From the first line of the entries below through the line bearing "1.575), 'artpale', t)", write out each line exactly. Omit pictures.

..........

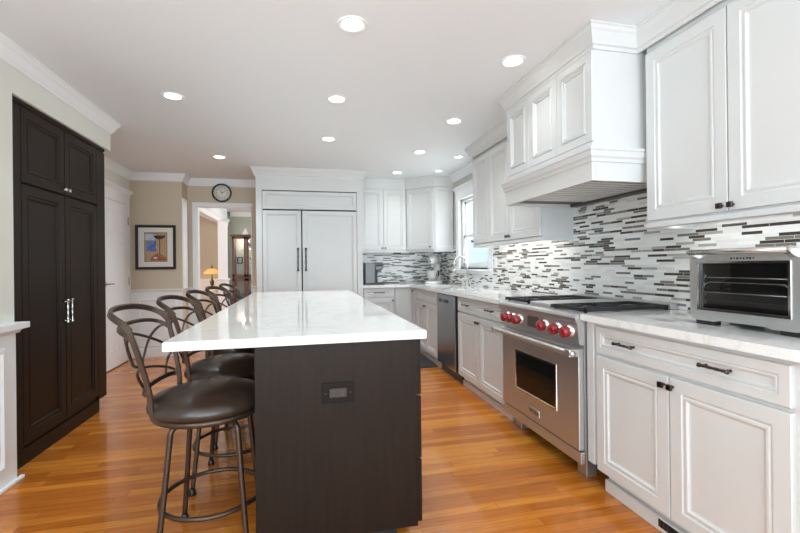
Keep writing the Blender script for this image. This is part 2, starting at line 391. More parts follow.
# ------------------------------------------------------------------ left wainscot with cap
w = MB().box(XL, -1.575, -3.1, 2.80, 0, .845)
struct('trim_9', w, 'trim')
w = MB()
for y1 in (2.70, 1.6, .5):
    w.panel((-1.575, y1-.98, .10), (0, 1, 0), (1, 0, 0), .98, .66, [(0, 0), (.003, .012), (.022, .013), (.034, .003), (.05, .001)])
w.box(-1.575, -1.553, -3.1, 2.83, 0, .018, .004)
w.sweep([(-1.60, 2.80), (-1.575, 2.80), (-1.575, -3.1)][::1], [(0, .825), (.012, .828), (.020, .845), (.045, .852), (.045, .885), (-.03, .885), (-.03, .845), (0, .845)])
struct('trim_10', w, 'trim')
t = thing('picture_frame', 'black picture frame edge on the cream wall above the white wainscot', 'picture', (XL, 2.4, 1.44))
build('frame', MB().panel((XL+.001, 2.12, 1.285), (0, 1, 0), (1, 0, 0), .535, .325, [(0, 0), (0, .02), (.004, .024), (.026, .024), (.03, .012)]), 'blackwood', t)
build('print', MB().box(XL+.012, XL+.0135, 2.155, 2.62, 1.32, 1.575), 'artpale', t)

# ------------------------------------------------------------------ cabinet helpers
DOOR = [(0, 0), (0, .018), (.002, .020), (.054, .020), (.057, .0150), (.063, .0135), (.068, .0175), (.076, .0175), (.081, .0105), (.088, .0085)]
def dprof(k=1., t=.02):
    return [(i*k if i > .002 else i, d*t/.02) for i, d in DOOR]
AX = {'-x': ((0, -1, 0), (-1, 0, 0)), '+x': ((0, 1, 0), (1, 0, 0)), '-y': ((1, 0, 0), (0, -1, 0))}
def front(name, parent, face, at, a0, a1, z0, z1, mat='cab', k=1.):
    """door or drawer front on a face: at = plane of the carcass, a0..a1 along the face"""
    U, N = AX[face]; U, N = Vector(U), Vector(N)
    if face == '-x': O = Vector((at, a1, z0))
    elif face == '+x': O = Vector((at, a0, z0))
    else: O = Vector((a0, at, z0))
    return build(name, MB().panel(O, U, N, a1-a0, z1-z0, dprof(k)), mat, parent)
def pt(face, at, a, z, d):
    return {'-x': Vector((at-d, a, z)), '+x': Vector((at+d, a, z)), '-y': Vector((a, at-d, z))}[face]
def knob(parent, face, at, a, z, mat='pewter', s=.012):
    mb = MB(); N = Vector(AX[face][1])
    mb.lathe(pt(face, at, a, z, 0), N, [(.006, 0), (.005, .016)], 10)
    c = pt(face, at, a, z, .021); U = Vector(AX[face][0])
    h = Vector((s, s, s)); e = Vector([abs(N[i])*.006+(1-abs(N[i]))*s for i in range(3)])
    mb.box(c.x-e.x, c.x+e.x, c.y-e.y, c.y+e.y, c.z-e.z, c.z+e.z, .002)
    return build('knob', mb, mat, parent)
def bar_handle(parent, face, at, a, z, L=.115, mat='pewter', vert=False, r=.0048):
    mb = MB(); N = Vector(AX[face][1]); U = Vector((0, 0, 1)) if vert else Vector(AX[face][0])
    c = pt(face, at, a, z, .026); n = 22; prof = []
    for i in range(n+1):
        s = i/n; rr = r*(1+.30*abs(math.sin(s*PI*4)))
        if s < .06 or s > .94: rr = r*1.9
        prof.append((rr, (s-.5)*L))
    prof = [(.001, -L/2)]+prof+[(.001, L/2)]
    mb.lathe(c, U, prof, 10)
    for sg in (-1, 1): mb.lathe(pt(face, at, a, z, 0)+U*sg*L*.40, N, [(.006, 0), (.0042, .008), (.0042, .026)], 8)
    return build('handle', mb, mat, parent)

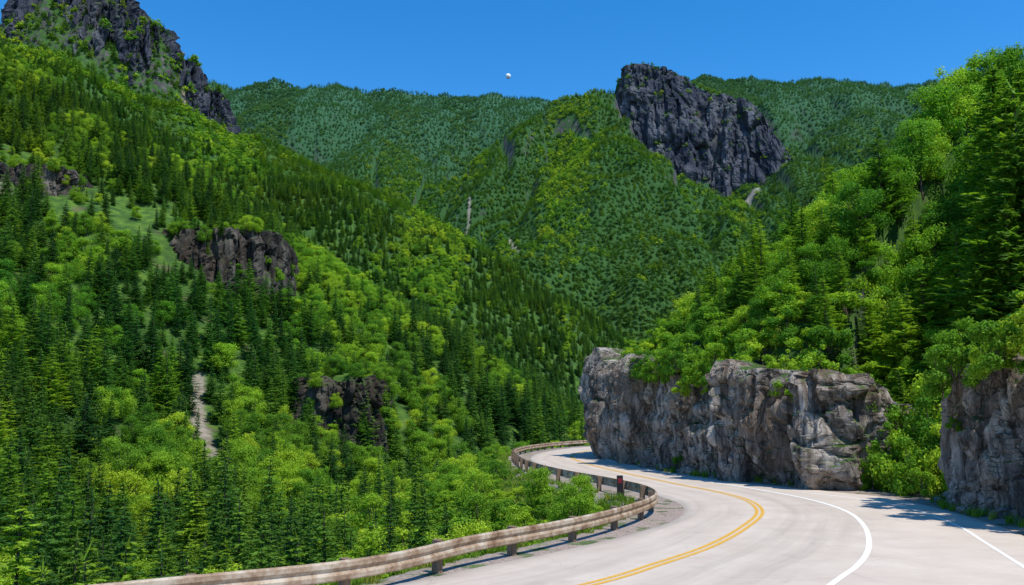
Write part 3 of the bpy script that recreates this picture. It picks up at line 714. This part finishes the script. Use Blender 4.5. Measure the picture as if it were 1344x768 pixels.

..........

Reply to the exercise:
Keep writing the Blender script for this image. This is part 2, starting at line 391. More parts follow.
# ------------------------------------------------------------------ left wainscot with cap
w = MB().box(XL, -1.575, -3.1, 2.80, 0, .845)
struct('trim_9', w, 'trim')
w = MB()
for y1 in (2.70, 1.6, .5):
    w.panel((-1.575, y1-.98, .10), (0, 1, 0), (1, 0, 0), .98, .66, [(0, 0), (.003, .012), (.022, .013), (.034, .003), (.05, .001)])
w.box(-1.575, -1.553, -3.1, 2.83, 0, .018, .004)
w.sweep([(-1.60, 2.80), (-1.575, 2.80), (-1.575, -3.1)][::1], [(0, .825), (.012, .828), (.020, .845), (.045, .852), (.045, .885), (-.03, .885), (-.03, .845), (0, .845)])
struct('trim_10', w, 'trim')
t = thing('picture_frame', 'black picture frame edge on the cream wall above the white wainscot', 'picture', (XL, 2.4, 1.44))
build('frame', MB().panel((XL+.001, 2.12, 1.285), (0, 1, 0), (1, 0, 0), .535, .325, [(0, 0), (0, .02), (.004, .024), (.026, .024), (.03, .012)]), 'blackwood', t)
build('print', MB().box(XL+.012, XL+.0135, 2.155, 2.62, 1.32, 1.575), 'artpale', t)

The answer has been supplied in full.